Impertérrito, basando su sentencia en retorcijones legales, aplicó la “Jurisprudencia de la corrupción” – detallada magistralmente en este periódico por el jurista Francisco Alvarez Valdez en su última entrega – que facilita la libertad de cualquier bandido. Antes de pronunciar el veredicto, escogió la lealtad, no la evidencia.

Ni dictadores ni gánsteres toleran deslealtades en su entorno; en ellas les va el fracaso, la cárcel o la derrota. En esas organizaciones es insulto el adjetivo desleal. Tratan de anular el discernimiento, aniquilar la individualidad. La disensión se castiga y la sumisión se premia.

Lástima que un ciudadano con las condiciones intelectuales y personales de ese magistrado, escogiera ser el héroe de una cofradía política y no el de toda una nación. No pudo condenar, quizás no lo dejaron o simplemente no quiso. Cualquiera que fuesen las razones, él es el responsable ante la ciudadanía y la historia.

Para mí, más que la sentencia del “no ha lugar”, la gran tragedia es la del juez. Personas y propósitos hay que por abyectos no podemos guardarles fidelidad. Si les mantenemos devoción irrestricta somos, sin apelación, secuaces. Desde el mismo instante en que la adhesión es incondicional dejamos de ser libres. La lealtad, entonces, pasa a convertirse en complicidad.

Resulta difícil zafarse de esos prolongados vínculos psicológicos que formamos con personas y grupos durante largo tiempo. A veces, no podemos desprendernos de ataduras infractoras y quedamos doblegados por ellas. Sólo una causa superior, acompañada de una regia voluntad, puede lograr superar el compromiso y liberar al individuo. En esta ocasión, al parecer, el destino de este país no fue razón suficiente para romper lealtades ni hubo voluntad para hacerlo.

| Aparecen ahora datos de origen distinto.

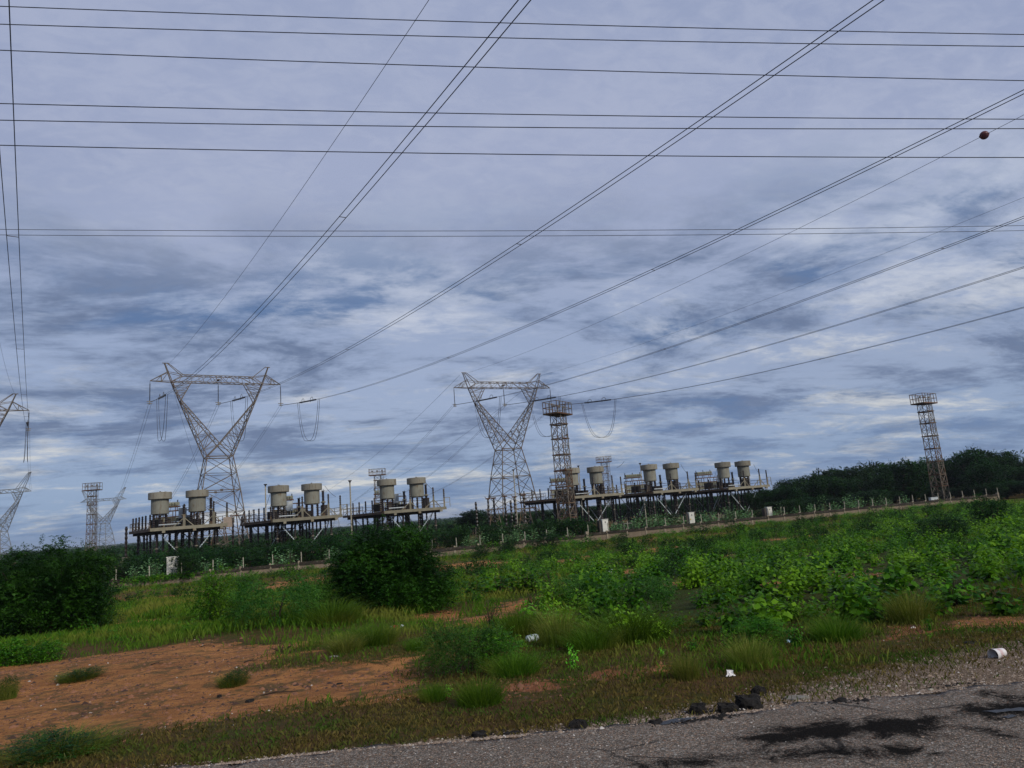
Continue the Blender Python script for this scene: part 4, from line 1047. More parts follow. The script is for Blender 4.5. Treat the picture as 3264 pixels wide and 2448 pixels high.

Nos hemos quedado en la estacada al no oír decir a un juez, alto y sonante, “Yo no dejo de amar al César, pero amo a Roma mucho más”, expresión ésta que Shakespeare pone en boca del desleal Brutus, y que recientemente nos la hizo recordar Pedro Delgado Malagón en “¡Cuídate de los Idus de marzo!”, uno de sus últimos artículos. Mientras tanto, pobre de espíritu queda el Juez leal, y libre y poderoso el jefe del berenjenal.